Anatomy of a slur

Matthew Hoy
By Matthew Hoy on December 28, 2009

The Chicago Tribune’s Clarence Page is feeling some heat for using a sexual slur to describe the Tea Party movement. Like many of his brethren in the largely liberal mainstream media, he feels that because some early Tea Party movement members were ignorant of the sexual connotation of the slur, it’s OK for him to tag them with it.

I posted my response on his blog, and I reproduce it here because it may not be approved for publication at his site and my comments at external sites have been getting removed lately.

Three things:

First, Clarence even if I were to concede your version of the history of the origin of the term re: the Tea Party movement, does that somehow make it OK for that term to be used in civilized public discourse in mainstream "family" newspapers such as the Chicago Tribune and prominent cable channels such as PBS, CNN, and MSNBC?

Second, I've heard numerous rap and hip hop songs authored and performed by African Americans which use the term n*****. Using the Clarence Page logic, is it OK for me to actually spell out that word? Have it published in a newspaper? Uttered on a cable news show?

Third, exactly where in your decades in journalism did they say it was OK for you to copy and paste an entire column from another source and attach it to something you've written? I doubt that National Review gave you permission to reproduce that column in toto. A link would've sufficed.

Finally, did you read Nordlinger's column for content? Why don't you take his advice and grow up?

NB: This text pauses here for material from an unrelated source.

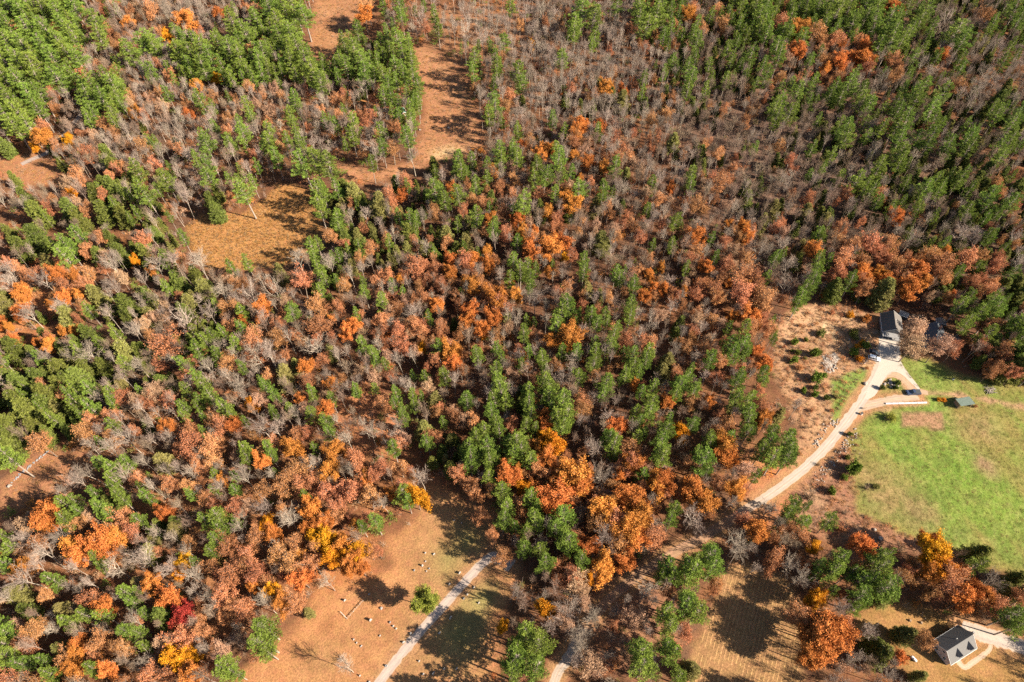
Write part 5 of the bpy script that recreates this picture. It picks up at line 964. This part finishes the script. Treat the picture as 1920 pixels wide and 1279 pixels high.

Posted by: Matthew Hoy | December 28, 2009 at 08:27 PM

UPDATE

Well, Mr. Page has responded.

CLARENCE RESPONDS:
1. Yes. This is not a newspaper. It's a blog. My blog. No paper. Nothing but Internet. I thought you liked free speech.
2. If you want to compare T-word to the N-word, good luck with that.
3. I included a link, too. You should thank me for the convenience.
4. Your idea of "growing up" is agreeing with you?

And I have responded to him.

1. This started due to an utterance you made on a PBS show. Not nothing but Internet.
2. One offends you (and me, for the record), the other apparently just offends me.
3. A link that no one need follow because you copied and pasted the entire article, depriving NR of an indeterminate amount of advertising revenue. Writing as a recently laid-off newspaper journalist, the Web advertising model depends on people looking at those ads. When are newspapers hurt most? When bloggers or Chicago Tribune columnists cut and paste entire articles effectively stealing necessary page views. I'm sure the Chicago Tribune will have no problem if I cut and paste entire columns of yours on my blog so they don't need to come here and read it.
4. My idea of "growing up" is not using the "he said it first" whine of a third-grader as an excuse for your own use of sexual slur to describe those you disagree with.

For the record, since my comment was submitted, Page has removed the entire text of the Nordlinger column and left simply a description and a link – which is what he should’ve done in the first place. He does not acknowledge the change in his update.

UPDATE 2

Page has apparently declined to approve my riposte, having approved comments by others that were definitely written after mine. I must say that I’m unsurprised, but it’s just a little hypocritical considering that Page suggested I was anti-free speech for chastising him for using a vulgarity in the public political discourse. It turns out that one of us is anti-free speech, but it’s not me.